Seasonal variation of residential cooling use behaviour derived from energy demand data and stochastic building energy simulation

Abstract

In recent years, a bottom-up approach based on building-energy simulations coupled with stochastic modelling of occupant behaviours has been intensively developed to properly estimate the effect of diverse and stochastic occupant behaviours on energy loads, mainly for developing smart building-energy-management systems and the promotion of renewable energy sources. Considering this background, the objective of this study is to elucidate the modelling of the state transitional probability of occupants’ heat pump (HP) use embedded in most bottom-up approaches based on statistical analysis of the 2-year electricity data of 586 dwellings. The analysis results clearly suggested that the relationship between daily hours of HP use and the daily mean outdoor air temperature has seasonal differences, in which frequency of HP use in early summer and early winter is lower than that in late summer and late winter under the same daily mean outdoor air temperature conditions. In addition, the authors presented statistical models of daily HP use hours with an explanatory variable of outdoor temperature for a lapse of 10 days to model the seasonal influence, and showed better performance compared to the model expressed by daily mean outdoor temperature.

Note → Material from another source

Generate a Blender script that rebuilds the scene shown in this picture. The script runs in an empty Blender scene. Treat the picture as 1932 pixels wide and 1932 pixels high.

Furthermore, the authors revealed that such a seasonal change in behaviour is attributed to the state transitional probability of cooling use as a function of indoor thermal conditions based on a numerical simulation of the bottom-up approach. Finally, the authors proposed a revised model with the state transitional probability considering seasonal behaviour change, and the estimation results of household cooling use are consistent with the measured data.